- **WORK TO COMPLETE**
Output an exact reproduction of the data.
-- start --
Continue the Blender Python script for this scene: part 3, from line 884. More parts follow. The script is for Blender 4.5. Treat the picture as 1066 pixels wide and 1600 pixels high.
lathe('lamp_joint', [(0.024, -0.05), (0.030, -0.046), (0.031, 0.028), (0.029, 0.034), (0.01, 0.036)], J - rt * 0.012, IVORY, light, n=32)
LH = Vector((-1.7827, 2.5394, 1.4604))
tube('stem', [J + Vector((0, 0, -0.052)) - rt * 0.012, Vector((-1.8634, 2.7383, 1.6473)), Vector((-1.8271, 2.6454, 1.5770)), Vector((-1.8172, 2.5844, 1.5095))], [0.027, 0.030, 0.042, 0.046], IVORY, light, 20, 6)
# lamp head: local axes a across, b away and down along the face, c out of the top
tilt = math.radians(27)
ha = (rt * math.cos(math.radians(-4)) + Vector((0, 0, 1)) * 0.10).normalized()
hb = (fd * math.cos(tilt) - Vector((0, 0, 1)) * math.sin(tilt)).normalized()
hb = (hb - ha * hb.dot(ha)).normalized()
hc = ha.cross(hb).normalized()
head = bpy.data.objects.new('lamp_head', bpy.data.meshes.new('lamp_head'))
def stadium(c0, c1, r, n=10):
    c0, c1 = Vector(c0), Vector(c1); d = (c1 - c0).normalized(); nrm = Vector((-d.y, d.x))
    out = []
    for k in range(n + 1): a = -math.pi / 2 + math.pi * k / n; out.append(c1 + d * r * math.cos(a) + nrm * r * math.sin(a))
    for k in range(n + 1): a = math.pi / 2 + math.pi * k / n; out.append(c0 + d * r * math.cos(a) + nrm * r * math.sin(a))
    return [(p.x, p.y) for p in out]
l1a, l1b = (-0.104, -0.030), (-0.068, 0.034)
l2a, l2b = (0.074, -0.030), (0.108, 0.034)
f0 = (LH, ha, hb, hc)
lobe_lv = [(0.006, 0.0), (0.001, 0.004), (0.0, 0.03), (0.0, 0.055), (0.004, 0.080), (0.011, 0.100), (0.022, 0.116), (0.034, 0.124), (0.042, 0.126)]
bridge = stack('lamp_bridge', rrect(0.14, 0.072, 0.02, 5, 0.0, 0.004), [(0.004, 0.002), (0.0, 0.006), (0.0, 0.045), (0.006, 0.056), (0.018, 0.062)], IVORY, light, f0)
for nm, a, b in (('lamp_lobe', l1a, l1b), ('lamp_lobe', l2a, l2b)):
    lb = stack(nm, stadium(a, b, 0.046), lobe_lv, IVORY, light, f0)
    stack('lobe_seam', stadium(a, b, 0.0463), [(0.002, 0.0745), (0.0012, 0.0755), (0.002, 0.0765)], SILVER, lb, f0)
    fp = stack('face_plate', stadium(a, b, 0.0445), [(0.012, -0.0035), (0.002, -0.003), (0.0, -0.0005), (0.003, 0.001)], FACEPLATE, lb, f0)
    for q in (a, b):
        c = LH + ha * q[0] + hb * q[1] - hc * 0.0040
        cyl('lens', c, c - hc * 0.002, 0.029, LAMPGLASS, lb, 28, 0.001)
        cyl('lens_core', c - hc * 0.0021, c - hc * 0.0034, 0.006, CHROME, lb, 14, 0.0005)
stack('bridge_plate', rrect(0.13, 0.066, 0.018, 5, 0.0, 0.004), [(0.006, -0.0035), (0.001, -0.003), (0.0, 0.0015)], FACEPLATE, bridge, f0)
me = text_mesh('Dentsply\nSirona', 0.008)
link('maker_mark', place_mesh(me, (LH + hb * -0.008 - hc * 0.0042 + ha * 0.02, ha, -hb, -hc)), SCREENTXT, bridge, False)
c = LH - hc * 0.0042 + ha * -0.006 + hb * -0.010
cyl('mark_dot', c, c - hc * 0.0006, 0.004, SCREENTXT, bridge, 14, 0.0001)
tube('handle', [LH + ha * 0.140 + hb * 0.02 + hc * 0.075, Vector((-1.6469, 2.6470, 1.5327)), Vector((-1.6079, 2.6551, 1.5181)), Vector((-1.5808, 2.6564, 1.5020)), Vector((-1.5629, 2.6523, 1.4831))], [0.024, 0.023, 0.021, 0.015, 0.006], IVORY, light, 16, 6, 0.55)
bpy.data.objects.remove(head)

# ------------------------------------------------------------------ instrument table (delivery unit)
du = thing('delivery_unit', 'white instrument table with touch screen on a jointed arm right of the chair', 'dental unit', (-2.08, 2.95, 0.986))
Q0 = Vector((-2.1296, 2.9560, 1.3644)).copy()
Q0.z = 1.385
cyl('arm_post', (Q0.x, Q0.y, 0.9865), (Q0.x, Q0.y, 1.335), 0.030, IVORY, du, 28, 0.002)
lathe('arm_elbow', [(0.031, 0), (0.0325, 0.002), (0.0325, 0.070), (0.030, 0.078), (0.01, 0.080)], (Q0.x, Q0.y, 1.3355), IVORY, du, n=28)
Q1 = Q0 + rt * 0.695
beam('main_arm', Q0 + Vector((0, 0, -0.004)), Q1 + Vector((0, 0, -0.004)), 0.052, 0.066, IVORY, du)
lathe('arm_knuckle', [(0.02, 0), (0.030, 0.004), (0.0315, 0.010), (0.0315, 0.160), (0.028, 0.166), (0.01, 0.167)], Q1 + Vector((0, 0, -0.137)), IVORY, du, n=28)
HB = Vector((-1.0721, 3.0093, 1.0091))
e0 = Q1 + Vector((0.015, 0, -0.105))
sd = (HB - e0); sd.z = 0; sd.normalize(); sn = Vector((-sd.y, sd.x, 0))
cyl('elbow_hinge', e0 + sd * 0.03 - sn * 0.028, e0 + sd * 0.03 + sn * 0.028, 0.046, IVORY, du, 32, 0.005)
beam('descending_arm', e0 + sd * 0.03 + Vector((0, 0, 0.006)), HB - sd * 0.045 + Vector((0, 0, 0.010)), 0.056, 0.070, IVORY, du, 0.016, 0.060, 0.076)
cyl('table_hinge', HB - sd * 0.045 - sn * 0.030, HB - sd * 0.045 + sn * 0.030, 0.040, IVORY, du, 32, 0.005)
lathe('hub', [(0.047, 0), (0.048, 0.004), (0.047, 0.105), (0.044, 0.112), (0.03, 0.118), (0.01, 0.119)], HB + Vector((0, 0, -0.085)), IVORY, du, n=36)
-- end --
- **FULL OUTPUT**
Continue the Blender Python script for this scene: part 3, from line 884. More parts follow. The script is for Blender 4.5. Treat the picture as 1066 pixels wide and 1600 pixels high.
lathe('lamp_joint', [(0.024, -0.05), (0.030, -0.046), (0.031, 0.028), (0.029, 0.034), (0.01, 0.036)], J - rt * 0.012, IVORY, light, n=32)
LH = Vector((-1.7827, 2.5394, 1.4604))
tube('stem', [J + Vector((0, 0, -0.052)) - rt * 0.012, Vector((-1.8634, 2.7383, 1.6473)), Vector((-1.8271, 2.6454, 1.5770)), Vector((-1.8172, 2.5844, 1.5095))], [0.027, 0.030, 0.042, 0.046], IVORY, light, 20, 6)
# lamp head: local axes a across, b away and down along the face, c out of the top
tilt = math.radians(27)
ha = (rt * math.cos(math.radians(-4)) + Vector((0, 0, 1)) * 0.10).normalized()
hb = (fd * math.cos(tilt) - Vector((0, 0, 1)) * math.sin(tilt)).normalized()
hb = (hb - ha * hb.dot(ha)).normalized()
hc = ha.cross(hb).normalized()
head = bpy.data.objects.new('lamp_head', bpy.data.meshes.new('lamp_head'))
def stadium(c0, c1, r, n=10):
    c0, c1 = Vector(c0), Vector(c1); d = (c1 - c0).normalized(); nrm = Vector((-d.y, d.x))
    out = []
    for k in range(n + 1): a = -math.pi / 2 + math.pi * k / n; out.append(c1 + d * r * math.cos(a) + nrm * r * math.sin(a))
    for k in range(n + 1): a = math.pi / 2 + math.pi * k / n; out.append(c0 + d * r * math.cos(a) + nrm * r * math.sin(a))
    return [(p.x, p.y) for p in out]
l1a, l1b = (-0.104, -0.030), (-0.068, 0.034)
l2a, l2b = (0.074, -0.030), (0.108, 0.034)
f0 = (LH, ha, hb, hc)
lobe_lv = [(0.006, 0.0), (0.001, 0.004), (0.0, 0.03), (0.0, 0.055), (0.004, 0.080), (0.011, 0.100), (0.022, 0.116), (0.034, 0.124), (0.042, 0.126)]
bridge = stack('lamp_bridge', rrect(0.14, 0.072, 0.02, 5, 0.0, 0.004), [(0.004, 0.002), (0.0, 0.006), (0.0, 0.045), (0.006, 0.056), (0.018, 0.062)], IVORY, light, f0)
for nm, a, b in (('lamp_lobe', l1a, l1b), ('lamp_lobe', l2a, l2b)):
    lb = stack(nm, stadium(a, b, 0.046), lobe_lv, IVORY, light, f0)
    stack('lobe_seam', stadium(a, b, 0.0463), [(0.002, 0.0745), (0.0012, 0.0755), (0.002, 0.0765)], SILVER, lb, f0)
    fp = stack('face_plate', stadium(a, b, 0.0445), [(0.012, -0.0035), (0.002, -0.003), (0.0, -0.0005), (0.003, 0.001)], FACEPLATE, lb, f0)
    for q in (a, b):
        c = LH + ha * q[0] + hb * q[1] - hc * 0.0040
        cyl('lens', c, c - hc * 0.002, 0.029, LAMPGLASS, lb, 28, 0.001)
        cyl('lens_core', c - hc * 0.0021, c - hc * 0.0034, 0.006, CHROME, lb, 14, 0.0005)
stack('bridge_plate', rrect(0.13, 0.066, 0.018, 5, 0.0, 0.004), [(0.006, -0.0035), (0.001, -0.003), (0.0, 0.0015)], FACEPLATE, bridge, f0)
me = text_mesh('Dentsply\nSirona', 0.008)
link('maker_mark', place_mesh(me, (LH + hb * -0.008 - hc * 0.0042 + ha * 0.02, ha, -hb, -hc)), SCREENTXT, bridge, False)
c = LH - hc * 0.0042 + ha * -0.006 + hb * -0.010
cyl('mark_dot', c, c - hc * 0.0006, 0.004, SCREENTXT, bridge, 14, 0.0001)
tube('handle', [LH + ha * 0.140 + hb * 0.02 + hc * 0.075, Vector((-1.6469, 2.6470, 1.5327)), Vector((-1.6079, 2.6551, 1.5181)), Vector((-1.5808, 2.6564, 1.5020)), Vector((-1.5629, 2.6523, 1.4831))], [0.024, 0.023, 0.021, 0.015, 0.006], IVORY, light, 16, 6, 0.55)
bpy.data.objects.remove(head)

# ------------------------------------------------------------------ instrument table (delivery unit)
du = thing('delivery_unit', 'white instrument table with touch screen on a jointed arm right of the chair', 'dental unit', (-2.08, 2.95, 0.986))
Q0 = Vector((-2.1296, 2.9560, 1.3644)).copy()
Q0.z = 1.385
cyl('arm_post', (Q0.x, Q0.y, 0.9865), (Q0.x, Q0.y, 1.335), 0.030, IVORY, du, 28, 0.002)
lathe('arm_elbow', [(0.031, 0), (0.0325, 0.002), (0.0325, 0.070), (0.030, 0.078), (0.01, 0.080)], (Q0.x, Q0.y, 1.3355), IVORY, du, n=28)
Q1 = Q0 + rt * 0.695
beam('main_arm', Q0 + Vector((0, 0, -0.004)), Q1 + Vector((0, 0, -0.004)), 0.052, 0.066, IVORY, du)
lathe('arm_knuckle', [(0.02, 0), (0.030, 0.004), (0.0315, 0.010), (0.0315, 0.160), (0.028, 0.166), (0.01, 0.167)], Q1 + Vector((0, 0, -0.137)), IVORY, du, n=28)
HB = Vector((-1.0721, 3.0093, 1.0091))
e0 = Q1 + Vector((0.015, 0, -0.105))
sd = (HB - e0); sd.z = 0; sd.normalize(); sn = Vector((-sd.y, sd.x, 0))
cyl('elbow_hinge', e0 + sd * 0.03 - sn * 0.028, e0 + sd * 0.03 + sn * 0.028, 0.046, IVORY, du, 32, 0.005)
beam('descending_arm', e0 + sd * 0.03 + Vector((0, 0, 0.006)), HB - sd * 0.045 + Vector((0, 0, 0.010)), 0.056, 0.070, IVORY, du, 0.016, 0.060, 0.076)
cyl('table_hinge', HB - sd * 0.045 - sn * 0.030, HB - sd * 0.045 + sn * 0.030, 0.040, IVORY, du, 32, 0.005)
lathe('hub', [(0.047, 0), (0.048, 0.004), (0.047, 0.105), (0.044, 0.112), (0.03, 0.118), (0.01, 0.119)], HB + Vector((0, 0, -0.085)), IVORY, du, n=36)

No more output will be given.